Pull out from the material below all lines with "scene".
######
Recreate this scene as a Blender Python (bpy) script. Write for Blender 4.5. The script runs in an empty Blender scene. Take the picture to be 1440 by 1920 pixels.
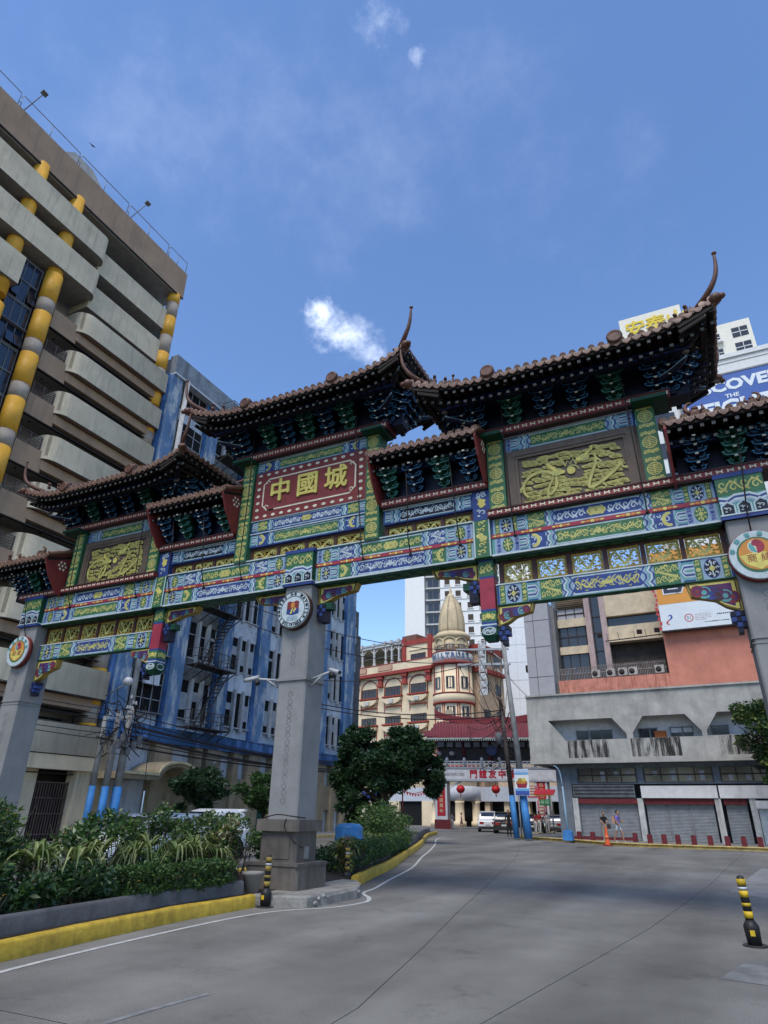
import bpy, math, random
import numpy as np
from mathutils import Vector, Matrix, Euler
S=bpy.context.scene; COL=S.collection; R=random.Random(11); NR=np.random.RandomState(5)
pi=math.pi; rad=math.radians
# ---------- camera ----------
CY,CP,CR=0.45603485546127137,0.4410189164776293,0.014383368085926282
CF=Vector((-math.sin(CY)*math.cos(CP),math.cos(CY)*math.cos(CP),math.sin(CP)))
r0=Vector((math.cos(CY),math.sin(CY),0)); u0=r0.cross(CF)
CRt=r0*math.cos(CR)+u0*math.sin(CR); CUp=u0*math.cos(CR)-r0*math.sin(CR)
cam=bpy.data.cameras.new('camera'); cam.sensor_fit='VERTICAL'; cam.sensor_height=36; cam.lens=36*1192.5887/1920
cam.clip_end=6000; cam.clip_start=.05
co=bpy.data.objects.new('camera',cam); COL.objects.link(co); S.camera=co
co.matrix_world=Matrix(((CRt.x,CUp.x,-CF.x,8.357228),(CRt.y,CUp.y,-CF.y,-12.627167),(CRt.z,CUp.z,-CF.z,1.6),(0,0,0,1)))
# ---------- sky, sun, exposure ----------
SUNV=Vector((.02,-.52,.86)).normalized()
SUN_EL=math.asin(SUNV.z); SUN_ROT=math.atan2(SUNV.x,SUNV.y)
SKY_STRENGTH=.135; SUN_STRENGTH=1.9; SUN_ANGLE=30
W=bpy.data.worlds.new('World'); S.world=W; W.use_nodes=True
nt=W.node_tree; nt.nodes.clear(); N=nt.nodes.new; L=nt.links.new
sky=N('ShaderNodeTexSky'); sky.sky_type='NISHITA'; sky.sun_disc=False; sky.sun_elevation=SUN_EL; sky.sun_rotation=SUN_ROT
sky.altitude=0; sky.air_density=1.0; sky.dust_density=.25; sky.ozone_density=2.0
bg=N('ShaderNodeBackground'); bg.inputs[1].default_value=SKY_STRENGTH; out=N('ShaderNodeOutputWorld')
tc=N('ShaderNodeTexCoord')
def pixdir(px,py):
    return (CF+CRt*((px-720)/1192.5887)+CUp*((960-py)/1192.5887)).normalized()
def wnoise(scale,det,off=(0,0,0),rough=.6):
    mp=N('ShaderNodeMapping'); mp.inputs['Location'].default_value=off; L(tc.outputs['Generated'],mp.inputs['Vector'])
    n=N('ShaderNodeTexNoise'); n.inputs['Scale'].default_value=scale; n.inputs['Detail'].default_value=det; n.inputs['Roughness'].default_value=rough
    L(mp.outputs[0],n.inputs['Vector']); return n.outputs['Fac']
def wm(op,a,b,c=None):
    m=N('ShaderNodeMath'); m.operation=op
    for i,x in enumerate((a,b,c)):
        if x is None: continue
        if isinstance(x,(int,float)): m.inputs[i].default_value=x
        else: L(x,m.inputs[i])
    return m.outputs[0]
def cloud(px,py,rx,ry,scale,th,soft,off,amp):   # a wisp of cloud round one direction of the sky
    d=pixdir(px,py); sx=Vector((d.y,-d.x,0)).normalized(); sz=sx.cross(d)
    def dot(v):
        n=N('ShaderNodeVectorMath'); n.operation='DOT_PRODUCT'; n.inputs[1].default_value=v; L(tc.outputs['Generated'],n.inputs[0]); return n.outputs['Value']
    a=wm('DIVIDE',dot(sx),rx); b=wm('DIVIDE',dot(sz),ry)
    front=wm('GREATER_THAN',dot(d),0.2)
    rr=wm('SQRT',wm('ADD',wm('MULTIPLY',a,a),wm('MULTIPLY',b,b)),0)
    fall=wm('SUBTRACT',1,rr)
    n=wm('ADD',wm('MULTIPLY',wnoise(scale,8,off,.66),1.0),wm('MULTIPLY',wnoise(scale*3.1,6,off,.6),.35))
    v=wm('SUBTRACT',wm('ADD',wm('MULTIPLY',fall,.62),n),th)
    mr=N('ShaderNodeMapRange'); mr.inputs[2].default_value=soft; L(v,mr.inputs[0]); mr.clamp=True; mr.interpolation_type='SMOOTHSTEP'
    fm=N('ShaderNodeMapRange'); fm.inputs[1].default_value=0; fm.inputs[2].default_value=.45; fm.clamp=True; L(fall,fm.inputs[0])
    return wm('MULTIPLY',wm('MULTIPLY',wm('MULTIPLY',mr.outputs[0],fm.outputs[0]),front),amp)
mask=wm('MAXIMUM',cloud(602,592,.055,.055,20,.88,.95,(3,1,2),.9),cloud(638,632,.09,.062,20,.88,1.0,(1,5,2),.85))
mask=wm('MAXIMUM',mask,cloud(692,668,.08,.04,20,.95,.9,(4,4,2),.5))
mask=wm('MAXIMUM',mask,cloud(785,108,.035,.05,24,1.05,.7,(7,1,2),.3))
mask=wm('MAXIMUM',mask,cloud(715,45,.10,.07,14,1.05,.8,(5,3,2),.3))
mask=wm('MAXIMUM',mask,cloud(640,230,.75,.35,4,.95,.9,(2,9,4),.12))
mx=N('ShaderNodeMixRGB'); L(mask,mx.inputs[0]); 
hsv=N('ShaderNodeHueSaturation'); hsv.inputs['Saturation'].default_value=1.12; hsv.inputs['Hue'].default_value=.505; hsv.inputs['Value'].default_value=1.0; L(sky.outputs[0],hsv.inputs['Color'])
L(hsv.outputs[0],mx.inputs[1]); mx.inputs[2].default_value=(11,11.5,12.3,1)
L(mx.outputs[0],bg.inputs[0]); L(bg.outputs[0],out.inputs[0])
sl=bpy.data.lights.new('sun','SUN'); sl.energy=SUN_STRENGTH; sl.angle=rad(SUN_ANGLE); sl.color=(1,.94,.85)
so=bpy.data.objects.new('sun',sl); COL.objects.link(so); so.location=SUNV*80; so.rotation_euler=SUNV.to_track_quat('Z','Y').to_euler()
S.view_settings.view_transform='Standard'; S.view_settings.look='None'; S.view_settings.gamma=1; S.view_settings.use_curve_mapping=False
S.view_settings.exposure=.85
S.cycles.max_bounces=6; S.cycles.diffuse_bounces=3; S.cycles.glossy_bounces=3; S.cycles.transparent_max_bounces=8
S.cycles.use_denoising=True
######
WRITTEN SOLUTION:
Recreate this scene as a Blender Python (bpy) script. Write for Blender 4.5. The script runs in an empty Blender scene. Take the picture to be 1440 by 1920 pixels.
S=bpy.context.scene; COL=S.collection; R=random.Random(11); NR=np.random.RandomState(5)